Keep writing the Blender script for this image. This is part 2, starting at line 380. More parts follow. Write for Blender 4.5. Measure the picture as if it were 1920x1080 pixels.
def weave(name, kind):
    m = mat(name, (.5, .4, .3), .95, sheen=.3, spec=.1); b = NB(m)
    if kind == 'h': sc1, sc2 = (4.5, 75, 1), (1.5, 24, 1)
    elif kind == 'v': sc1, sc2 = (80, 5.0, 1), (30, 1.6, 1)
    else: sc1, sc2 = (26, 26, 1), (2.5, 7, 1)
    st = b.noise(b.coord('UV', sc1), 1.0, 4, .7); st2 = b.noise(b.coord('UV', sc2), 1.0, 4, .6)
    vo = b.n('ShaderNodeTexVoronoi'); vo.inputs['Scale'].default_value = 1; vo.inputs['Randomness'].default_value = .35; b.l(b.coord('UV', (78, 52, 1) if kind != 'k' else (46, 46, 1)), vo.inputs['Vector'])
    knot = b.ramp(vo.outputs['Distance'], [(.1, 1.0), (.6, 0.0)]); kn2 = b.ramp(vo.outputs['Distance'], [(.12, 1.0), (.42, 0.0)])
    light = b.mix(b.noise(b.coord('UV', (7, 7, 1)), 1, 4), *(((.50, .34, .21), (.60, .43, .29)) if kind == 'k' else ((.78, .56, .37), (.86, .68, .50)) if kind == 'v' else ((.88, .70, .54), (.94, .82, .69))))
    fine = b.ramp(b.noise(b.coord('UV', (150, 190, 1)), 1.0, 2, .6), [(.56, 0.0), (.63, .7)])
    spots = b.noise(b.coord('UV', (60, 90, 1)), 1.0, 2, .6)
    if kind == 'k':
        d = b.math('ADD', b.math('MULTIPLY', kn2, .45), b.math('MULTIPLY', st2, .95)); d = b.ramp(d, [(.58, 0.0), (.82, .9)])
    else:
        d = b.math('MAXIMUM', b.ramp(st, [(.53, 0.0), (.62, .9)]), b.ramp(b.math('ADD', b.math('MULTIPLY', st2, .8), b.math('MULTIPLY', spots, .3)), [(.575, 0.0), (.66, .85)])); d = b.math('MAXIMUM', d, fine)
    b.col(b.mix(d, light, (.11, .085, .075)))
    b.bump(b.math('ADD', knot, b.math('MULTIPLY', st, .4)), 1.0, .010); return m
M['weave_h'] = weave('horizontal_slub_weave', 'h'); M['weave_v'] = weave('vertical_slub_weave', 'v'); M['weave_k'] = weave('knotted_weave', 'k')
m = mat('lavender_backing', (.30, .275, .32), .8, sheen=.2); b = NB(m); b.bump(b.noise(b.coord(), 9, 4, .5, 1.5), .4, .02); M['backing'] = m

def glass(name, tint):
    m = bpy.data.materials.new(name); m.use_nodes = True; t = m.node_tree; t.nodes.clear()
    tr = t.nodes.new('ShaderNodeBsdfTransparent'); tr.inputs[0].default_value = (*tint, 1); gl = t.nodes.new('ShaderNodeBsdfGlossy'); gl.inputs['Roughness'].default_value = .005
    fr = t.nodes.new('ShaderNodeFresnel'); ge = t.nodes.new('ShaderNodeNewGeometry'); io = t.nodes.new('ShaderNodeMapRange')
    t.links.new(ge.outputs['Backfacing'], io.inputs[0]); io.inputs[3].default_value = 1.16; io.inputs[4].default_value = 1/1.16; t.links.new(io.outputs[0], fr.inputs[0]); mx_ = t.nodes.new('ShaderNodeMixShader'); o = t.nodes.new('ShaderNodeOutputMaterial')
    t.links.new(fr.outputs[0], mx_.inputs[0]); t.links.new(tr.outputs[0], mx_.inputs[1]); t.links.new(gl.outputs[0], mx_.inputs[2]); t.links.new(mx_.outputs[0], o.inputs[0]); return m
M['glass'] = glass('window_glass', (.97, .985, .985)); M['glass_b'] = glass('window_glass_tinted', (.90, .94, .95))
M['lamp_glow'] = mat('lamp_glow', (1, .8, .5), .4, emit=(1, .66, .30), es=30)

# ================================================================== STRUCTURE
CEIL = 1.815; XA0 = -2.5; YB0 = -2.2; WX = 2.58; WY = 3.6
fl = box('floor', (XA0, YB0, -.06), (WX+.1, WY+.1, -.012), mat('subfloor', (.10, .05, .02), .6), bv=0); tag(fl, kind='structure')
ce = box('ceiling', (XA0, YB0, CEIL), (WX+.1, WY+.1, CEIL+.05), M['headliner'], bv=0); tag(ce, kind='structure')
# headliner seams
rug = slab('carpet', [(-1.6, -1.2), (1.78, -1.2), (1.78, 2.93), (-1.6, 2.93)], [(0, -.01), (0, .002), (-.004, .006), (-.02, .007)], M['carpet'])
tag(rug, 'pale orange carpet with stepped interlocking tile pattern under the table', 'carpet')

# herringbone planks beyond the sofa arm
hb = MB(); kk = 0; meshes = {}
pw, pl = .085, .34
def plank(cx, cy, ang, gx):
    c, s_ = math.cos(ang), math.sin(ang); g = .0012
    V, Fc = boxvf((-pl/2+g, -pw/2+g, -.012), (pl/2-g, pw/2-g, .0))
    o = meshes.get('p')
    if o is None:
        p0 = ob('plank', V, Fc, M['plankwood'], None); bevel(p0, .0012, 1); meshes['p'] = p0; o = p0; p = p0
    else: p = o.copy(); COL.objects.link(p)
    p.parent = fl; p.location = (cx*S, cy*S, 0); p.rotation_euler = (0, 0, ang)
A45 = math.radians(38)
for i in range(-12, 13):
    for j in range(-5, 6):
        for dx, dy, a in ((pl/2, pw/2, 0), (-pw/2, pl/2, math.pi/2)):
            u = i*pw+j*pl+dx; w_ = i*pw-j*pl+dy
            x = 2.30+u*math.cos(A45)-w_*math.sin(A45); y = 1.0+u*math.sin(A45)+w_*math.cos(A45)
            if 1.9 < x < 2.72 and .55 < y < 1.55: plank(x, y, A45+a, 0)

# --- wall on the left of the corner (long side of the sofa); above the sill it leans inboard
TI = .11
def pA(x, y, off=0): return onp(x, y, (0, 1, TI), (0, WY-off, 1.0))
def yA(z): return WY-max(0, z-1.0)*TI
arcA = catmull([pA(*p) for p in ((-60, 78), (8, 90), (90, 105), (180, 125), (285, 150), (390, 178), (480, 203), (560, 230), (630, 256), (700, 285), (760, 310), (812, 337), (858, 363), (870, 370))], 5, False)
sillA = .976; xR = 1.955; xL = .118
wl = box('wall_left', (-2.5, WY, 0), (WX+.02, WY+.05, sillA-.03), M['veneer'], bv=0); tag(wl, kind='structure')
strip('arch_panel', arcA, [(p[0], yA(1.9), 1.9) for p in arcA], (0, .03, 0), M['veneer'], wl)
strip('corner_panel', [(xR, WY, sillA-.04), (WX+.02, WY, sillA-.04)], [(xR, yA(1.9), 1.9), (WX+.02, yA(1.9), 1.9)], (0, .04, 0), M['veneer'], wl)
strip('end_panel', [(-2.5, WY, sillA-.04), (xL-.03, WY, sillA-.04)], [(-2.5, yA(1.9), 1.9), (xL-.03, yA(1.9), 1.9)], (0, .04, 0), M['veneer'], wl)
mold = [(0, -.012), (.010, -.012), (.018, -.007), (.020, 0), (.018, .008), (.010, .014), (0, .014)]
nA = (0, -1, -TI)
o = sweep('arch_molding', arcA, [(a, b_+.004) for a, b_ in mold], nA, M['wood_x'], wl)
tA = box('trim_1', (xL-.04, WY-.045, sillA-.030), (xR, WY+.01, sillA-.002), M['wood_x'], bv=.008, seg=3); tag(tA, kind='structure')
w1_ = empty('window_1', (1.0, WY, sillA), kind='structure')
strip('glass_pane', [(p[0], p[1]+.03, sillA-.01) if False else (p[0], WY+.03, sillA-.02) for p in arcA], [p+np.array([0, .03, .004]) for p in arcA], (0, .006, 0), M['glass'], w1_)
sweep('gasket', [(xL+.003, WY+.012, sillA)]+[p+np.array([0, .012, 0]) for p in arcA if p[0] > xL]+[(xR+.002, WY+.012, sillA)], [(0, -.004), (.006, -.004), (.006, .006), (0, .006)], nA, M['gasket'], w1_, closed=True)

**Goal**
Please write out exactly the lines from the start of the data through the line that contains "m = mat('lavender_backing', (.30, .275, .32), .8, sheen=.2);", both ends included, and nothing else.

**Response below**
Keep writing the Blender script for this image. This is part 2, starting at line 380. More parts follow. Write for Blender 4.5. Measure the picture as if it were 1920x1080 pixels.
def weave(name, kind):
    m = mat(name, (.5, .4, .3), .95, sheen=.3, spec=.1); b = NB(m)
    if kind == 'h': sc1, sc2 = (4.5, 75, 1), (1.5, 24, 1)
    elif kind == 'v': sc1, sc2 = (80, 5.0, 1), (30, 1.6, 1)
    else: sc1, sc2 = (26, 26, 1), (2.5, 7, 1)
    st = b.noise(b.coord('UV', sc1), 1.0, 4, .7); st2 = b.noise(b.coord('UV', sc2), 1.0, 4, .6)
    vo = b.n('ShaderNodeTexVoronoi'); vo.inputs['Scale'].default_value = 1; vo.inputs['Randomness'].default_value = .35; b.l(b.coord('UV', (78, 52, 1) if kind != 'k' else (46, 46, 1)), vo.inputs['Vector'])
    knot = b.ramp(vo.outputs['Distance'], [(.1, 1.0), (.6, 0.0)]); kn2 = b.ramp(vo.outputs['Distance'], [(.12, 1.0), (.42, 0.0)])
    light = b.mix(b.noise(b.coord('UV', (7, 7, 1)), 1, 4), *(((.50, .34, .21), (.60, .43, .29)) if kind == 'k' else ((.78, .56, .37), (.86, .68, .50)) if kind == 'v' else ((.88, .70, .54), (.94, .82, .69))))
    fine = b.ramp(b.noise(b.coord('UV', (150, 190, 1)), 1.0, 2, .6), [(.56, 0.0), (.63, .7)])
    spots = b.noise(b.coord('UV', (60, 90, 1)), 1.0, 2, .6)
    if kind == 'k':
        d = b.math('ADD', b.math('MULTIPLY', kn2, .45), b.math('MULTIPLY', st2, .95)); d = b.ramp(d, [(.58, 0.0), (.82, .9)])
    else:
        d = b.math('MAXIMUM', b.ramp(st, [(.53, 0.0), (.62, .9)]), b.ramp(b.math('ADD', b.math('MULTIPLY', st2, .8), b.math('MULTIPLY', spots, .3)), [(.575, 0.0), (.66, .85)])); d = b.math('MAXIMUM', d, fine)
    b.col(b.mix(d, light, (.11, .085, .075)))
    b.bump(b.math('ADD', knot, b.math('MULTIPLY', st, .4)), 1.0, .010); return m
M['weave_h'] = weave('horizontal_slub_weave', 'h'); M['weave_v'] = weave('vertical_slub_weave', 'v'); M['weave_k'] = weave('knotted_weave', 'k')
m = mat('lavender_backing', (.30, .275, .32), .8, sheen=.2); b = NB(m); b.bump(b.noise(b.coord(), 9, 4, .5, 1.5), .4, .02); M['backing'] = m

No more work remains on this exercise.